* SET PROBLEM *
The listing below is to be output in its exact form.
__________________________________________________
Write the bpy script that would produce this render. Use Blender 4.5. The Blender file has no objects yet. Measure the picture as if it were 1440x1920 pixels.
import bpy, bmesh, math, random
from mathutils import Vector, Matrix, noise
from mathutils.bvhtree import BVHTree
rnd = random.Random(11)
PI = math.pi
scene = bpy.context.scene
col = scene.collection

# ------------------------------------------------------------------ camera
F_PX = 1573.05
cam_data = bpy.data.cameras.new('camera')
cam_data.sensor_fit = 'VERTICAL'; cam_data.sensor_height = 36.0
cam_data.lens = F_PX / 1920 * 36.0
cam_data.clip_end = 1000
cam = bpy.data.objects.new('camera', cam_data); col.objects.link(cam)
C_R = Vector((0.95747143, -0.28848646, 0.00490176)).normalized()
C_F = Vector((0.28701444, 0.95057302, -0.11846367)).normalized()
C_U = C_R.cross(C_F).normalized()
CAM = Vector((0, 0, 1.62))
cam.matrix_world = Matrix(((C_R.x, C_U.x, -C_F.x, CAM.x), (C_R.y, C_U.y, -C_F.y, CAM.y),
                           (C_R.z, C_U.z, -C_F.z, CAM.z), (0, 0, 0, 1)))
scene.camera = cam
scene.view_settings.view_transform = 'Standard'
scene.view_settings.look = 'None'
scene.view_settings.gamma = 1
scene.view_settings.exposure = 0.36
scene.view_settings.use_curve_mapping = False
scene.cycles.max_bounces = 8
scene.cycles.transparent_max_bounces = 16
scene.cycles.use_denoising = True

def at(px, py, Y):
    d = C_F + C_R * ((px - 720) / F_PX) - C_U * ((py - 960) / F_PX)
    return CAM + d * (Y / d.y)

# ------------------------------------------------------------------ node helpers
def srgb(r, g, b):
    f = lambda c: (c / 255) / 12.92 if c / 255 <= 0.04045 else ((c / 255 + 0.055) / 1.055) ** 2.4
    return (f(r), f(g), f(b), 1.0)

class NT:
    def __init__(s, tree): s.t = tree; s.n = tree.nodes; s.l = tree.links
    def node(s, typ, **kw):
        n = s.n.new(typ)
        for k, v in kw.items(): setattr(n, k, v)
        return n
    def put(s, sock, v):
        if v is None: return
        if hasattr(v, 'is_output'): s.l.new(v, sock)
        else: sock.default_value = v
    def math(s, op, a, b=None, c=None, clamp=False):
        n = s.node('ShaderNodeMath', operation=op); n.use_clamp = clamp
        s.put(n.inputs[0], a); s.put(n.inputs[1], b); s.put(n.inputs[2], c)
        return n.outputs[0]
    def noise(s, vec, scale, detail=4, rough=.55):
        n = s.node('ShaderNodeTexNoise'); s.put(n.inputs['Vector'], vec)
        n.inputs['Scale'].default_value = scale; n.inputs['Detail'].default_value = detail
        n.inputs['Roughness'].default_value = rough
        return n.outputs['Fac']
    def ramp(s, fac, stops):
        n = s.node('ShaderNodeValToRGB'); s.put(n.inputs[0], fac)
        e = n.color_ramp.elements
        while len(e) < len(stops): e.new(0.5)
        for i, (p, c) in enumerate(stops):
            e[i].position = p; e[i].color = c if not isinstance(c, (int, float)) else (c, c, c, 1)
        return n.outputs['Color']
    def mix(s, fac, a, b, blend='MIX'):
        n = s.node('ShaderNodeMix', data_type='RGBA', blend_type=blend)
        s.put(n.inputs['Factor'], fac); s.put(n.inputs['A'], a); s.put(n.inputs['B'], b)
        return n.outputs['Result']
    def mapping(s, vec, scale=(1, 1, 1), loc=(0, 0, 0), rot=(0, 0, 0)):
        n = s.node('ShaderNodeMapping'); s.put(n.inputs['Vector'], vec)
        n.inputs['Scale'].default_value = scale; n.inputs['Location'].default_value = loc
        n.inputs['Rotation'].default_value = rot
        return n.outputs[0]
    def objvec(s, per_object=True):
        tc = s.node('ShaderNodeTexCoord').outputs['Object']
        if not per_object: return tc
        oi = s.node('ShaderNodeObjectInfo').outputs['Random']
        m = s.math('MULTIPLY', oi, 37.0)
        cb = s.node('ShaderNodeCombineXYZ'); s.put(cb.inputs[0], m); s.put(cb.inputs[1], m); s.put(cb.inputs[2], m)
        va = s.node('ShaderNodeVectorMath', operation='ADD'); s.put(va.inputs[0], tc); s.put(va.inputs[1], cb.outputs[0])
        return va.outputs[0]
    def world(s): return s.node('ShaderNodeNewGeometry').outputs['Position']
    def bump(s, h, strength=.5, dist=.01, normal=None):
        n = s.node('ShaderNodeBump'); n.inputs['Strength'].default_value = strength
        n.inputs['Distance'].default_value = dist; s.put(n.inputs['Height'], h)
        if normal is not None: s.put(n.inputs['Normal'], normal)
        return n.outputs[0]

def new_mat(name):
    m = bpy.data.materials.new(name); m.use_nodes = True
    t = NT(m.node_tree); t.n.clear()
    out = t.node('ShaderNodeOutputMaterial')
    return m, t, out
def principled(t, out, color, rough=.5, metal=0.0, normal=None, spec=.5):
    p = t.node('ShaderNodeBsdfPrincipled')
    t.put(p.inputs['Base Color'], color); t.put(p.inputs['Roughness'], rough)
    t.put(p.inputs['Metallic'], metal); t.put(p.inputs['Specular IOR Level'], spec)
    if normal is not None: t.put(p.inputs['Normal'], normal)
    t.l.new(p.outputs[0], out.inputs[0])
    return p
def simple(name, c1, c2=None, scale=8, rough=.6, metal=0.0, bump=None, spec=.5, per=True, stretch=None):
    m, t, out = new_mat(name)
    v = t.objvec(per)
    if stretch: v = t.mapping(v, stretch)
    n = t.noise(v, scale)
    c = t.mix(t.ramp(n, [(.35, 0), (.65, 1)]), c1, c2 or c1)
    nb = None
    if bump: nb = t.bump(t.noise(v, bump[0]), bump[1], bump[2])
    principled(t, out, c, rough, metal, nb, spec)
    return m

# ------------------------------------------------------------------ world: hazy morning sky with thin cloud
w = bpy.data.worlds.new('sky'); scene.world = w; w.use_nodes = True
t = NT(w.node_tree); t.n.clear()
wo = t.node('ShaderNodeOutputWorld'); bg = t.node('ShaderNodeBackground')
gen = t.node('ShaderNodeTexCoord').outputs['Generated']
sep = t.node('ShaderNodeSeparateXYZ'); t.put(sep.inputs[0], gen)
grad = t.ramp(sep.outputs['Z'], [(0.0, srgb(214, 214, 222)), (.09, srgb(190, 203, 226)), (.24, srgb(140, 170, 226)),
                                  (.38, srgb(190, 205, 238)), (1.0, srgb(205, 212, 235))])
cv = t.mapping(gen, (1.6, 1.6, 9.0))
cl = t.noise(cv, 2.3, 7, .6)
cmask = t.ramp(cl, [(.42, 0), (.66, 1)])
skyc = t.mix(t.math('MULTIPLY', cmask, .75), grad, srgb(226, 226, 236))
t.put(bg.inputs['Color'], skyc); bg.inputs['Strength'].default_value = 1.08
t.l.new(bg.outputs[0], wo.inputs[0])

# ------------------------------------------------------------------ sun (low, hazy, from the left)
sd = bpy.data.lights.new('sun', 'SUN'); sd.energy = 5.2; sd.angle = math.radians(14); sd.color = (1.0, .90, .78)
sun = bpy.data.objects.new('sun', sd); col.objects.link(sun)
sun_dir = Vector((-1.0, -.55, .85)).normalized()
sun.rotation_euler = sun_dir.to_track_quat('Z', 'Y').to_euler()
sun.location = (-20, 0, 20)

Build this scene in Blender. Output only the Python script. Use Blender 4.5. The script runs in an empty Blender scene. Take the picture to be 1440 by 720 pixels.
__________________________________________________
* SOLUTION FOR THIS PROBLEM *
Write the bpy script that would produce this render. Use Blender 4.5. The Blender file has no objects yet. Measure the picture as if it were 1440x1920 pixels.
import bpy, bmesh, math, random
from mathutils import Vector, Matrix, noise
from mathutils.bvhtree import BVHTree
rnd = random.Random(11)
PI = math.pi
scene = bpy.context.scene
col = scene.collection

# ------------------------------------------------------------------ camera
F_PX = 1573.05
cam_data = bpy.data.cameras.new('camera')
cam_data.sensor_fit = 'VERTICAL'; cam_data.sensor_height = 36.0
cam_data.lens = F_PX / 1920 * 36.0
cam_data.clip_end = 1000
cam = bpy.data.objects.new('camera', cam_data); col.objects.link(cam)
C_R = Vector((0.95747143, -0.28848646, 0.00490176)).normalized()
C_F = Vector((0.28701444, 0.95057302, -0.11846367)).normalized()
C_U = C_R.cross(C_F).normalized()
CAM = Vector((0, 0, 1.62))
cam.matrix_world = Matrix(((C_R.x, C_U.x, -C_F.x, CAM.x), (C_R.y, C_U.y, -C_F.y, CAM.y),
                           (C_R.z, C_U.z, -C_F.z, CAM.z), (0, 0, 0, 1)))
scene.camera = cam
scene.view_settings.view_transform = 'Standard'
scene.view_settings.look = 'None'
scene.view_settings.gamma = 1
scene.view_settings.exposure = 0.36
scene.view_settings.use_curve_mapping = False
scene.cycles.max_bounces = 8
scene.cycles.transparent_max_bounces = 16
scene.cycles.use_denoising = True

def at(px, py, Y):
    d = C_F + C_R * ((px - 720) / F_PX) - C_U * ((py - 960) / F_PX)
    return CAM + d * (Y / d.y)

# ------------------------------------------------------------------ node helpers
def srgb(r, g, b):
    f = lambda c: (c / 255) / 12.92 if c / 255 <= 0.04045 else ((c / 255 + 0.055) / 1.055) ** 2.4
    return (f(r), f(g), f(b), 1.0)

class NT:
    def __init__(s, tree): s.t = tree; s.n = tree.nodes; s.l = tree.links
    def node(s, typ, **kw):
        n = s.n.new(typ)
        for k, v in kw.items(): setattr(n, k, v)
        return n
    def put(s, sock, v):
        if v is None: return
        if hasattr(v, 'is_output'): s.l.new(v, sock)
        else: sock.default_value = v
    def math(s, op, a, b=None, c=None, clamp=False):
        n = s.node('ShaderNodeMath', operation=op); n.use_clamp = clamp
        s.put(n.inputs[0], a); s.put(n.inputs[1], b); s.put(n.inputs[2], c)
        return n.outputs[0]
    def noise(s, vec, scale, detail=4, rough=.55):
        n = s.node('ShaderNodeTexNoise'); s.put(n.inputs['Vector'], vec)
        n.inputs['Scale'].default_value = scale; n.inputs['Detail'].default_value = detail
        n.inputs['Roughness'].default_value = rough
        return n.outputs['Fac']
    def ramp(s, fac, stops):
        n = s.node('ShaderNodeValToRGB'); s.put(n.inputs[0], fac)
        e = n.color_ramp.elements
        while len(e) < len(stops): e.new(0.5)
        for i, (p, c) in enumerate(stops):
            e[i].position = p; e[i].color = c if not isinstance(c, (int, float)) else (c, c, c, 1)
        return n.outputs['Color']
    def mix(s, fac, a, b, blend='MIX'):
        n = s.node('ShaderNodeMix', data_type='RGBA', blend_type=blend)
        s.put(n.inputs['Factor'], fac); s.put(n.inputs['A'], a); s.put(n.inputs['B'], b)
        return n.outputs['Result']
    def mapping(s, vec, scale=(1, 1, 1), loc=(0, 0, 0), rot=(0, 0, 0)):
        n = s.node('ShaderNodeMapping'); s.put(n.inputs['Vector'], vec)
        n.inputs['Scale'].default_value = scale; n.inputs['Location'].default_value = loc
        n.inputs['Rotation'].default_value = rot
        return n.outputs[0]
    def objvec(s, per_object=True):
        tc = s.node('ShaderNodeTexCoord').outputs['Object']
        if not per_object: return tc
        oi = s.node('ShaderNodeObjectInfo').outputs['Random']
        m = s.math('MULTIPLY', oi, 37.0)
        cb = s.node('ShaderNodeCombineXYZ'); s.put(cb.inputs[0], m); s.put(cb.inputs[1], m); s.put(cb.inputs[2], m)
        va = s.node('ShaderNodeVectorMath', operation='ADD'); s.put(va.inputs[0], tc); s.put(va.inputs[1], cb.outputs[0])
        return va.outputs[0]
    def world(s): return s.node('ShaderNodeNewGeometry').outputs['Position']
    def bump(s, h, strength=.5, dist=.01, normal=None):
        n = s.node('ShaderNodeBump'); n.inputs['Strength'].default_value = strength
        n.inputs['Distance'].default_value = dist; s.put(n.inputs['Height'], h)
        if normal is not None: s.put(n.inputs['Normal'], normal)
        return n.outputs[0]

def new_mat(name):
    m = bpy.data.materials.new(name); m.use_nodes = True
    t = NT(m.node_tree); t.n.clear()
    out = t.node('ShaderNodeOutputMaterial')
    return m, t, out
def principled(t, out, color, rough=.5, metal=0.0, normal=None, spec=.5):
    p = t.node('ShaderNodeBsdfPrincipled')
    t.put(p.inputs['Base Color'], color); t.put(p.inputs['Roughness'], rough)
    t.put(p.inputs['Metallic'], metal); t.put(p.inputs['Specular IOR Level'], spec)
    if normal is not None: t.put(p.inputs['Normal'], normal)
    t.l.new(p.outputs[0], out.inputs[0])
    return p
def simple(name, c1, c2=None, scale=8, rough=.6, metal=0.0, bump=None, spec=.5, per=True, stretch=None):
    m, t, out = new_mat(name)
    v = t.objvec(per)
    if stretch: v = t.mapping(v, stretch)
    n = t.noise(v, scale)
    c = t.mix(t.ramp(n, [(.35, 0), (.65, 1)]), c1, c2 or c1)
    nb = None
    if bump: nb = t.bump(t.noise(v, bump[0]), bump[1], bump[2])
    principled(t, out, c, rough, metal, nb, spec)
    return m

# ------------------------------------------------------------------ world: hazy morning sky with thin cloud
w = bpy.data.worlds.new('sky'); scene.world = w; w.use_nodes = True
t = NT(w.node_tree); t.n.clear()
wo = t.node('ShaderNodeOutputWorld'); bg = t.node('ShaderNodeBackground')
gen = t.node('ShaderNodeTexCoord').outputs['Generated']
sep = t.node('ShaderNodeSeparateXYZ'); t.put(sep.inputs[0], gen)
grad = t.ramp(sep.outputs['Z'], [(0.0, srgb(214, 214, 222)), (.09, srgb(190, 203, 226)), (.24, srgb(140, 170, 226)),
                                  (.38, srgb(190, 205, 238)), (1.0, srgb(205, 212, 235))])
cv = t.mapping(gen, (1.6, 1.6, 9.0))
cl = t.noise(cv, 2.3, 7, .6)
cmask = t.ramp(cl, [(.42, 0), (.66, 1)])
skyc = t.mix(t.math('MULTIPLY', cmask, .75), grad, srgb(226, 226, 236))
t.put(bg.inputs['Color'], skyc); bg.inputs['Strength'].default_value = 1.08
t.l.new(bg.outputs[0], wo.inputs[0])

# ------------------------------------------------------------------ sun (low, hazy, from the left)
sd = bpy.data.lights.new('sun', 'SUN'); sd.energy = 5.2; sd.angle = math.radians(14); sd.color = (1.0, .90, .78)
sun = bpy.data.objects.new('sun', sd); col.objects.link(sun)
sun_dir = Vector((-1.0, -.55, .85)).normalized()
sun.rotation_euler = sun_dir.to_track_quat('Z', 'Y').to_euler()
sun.location = (-20, 0, 20)

Build this scene in Blender. Output only the Python script. Use Blender 4.5. The script runs in an empty Blender scene. Take the picture to be 1440 by 720 pixels.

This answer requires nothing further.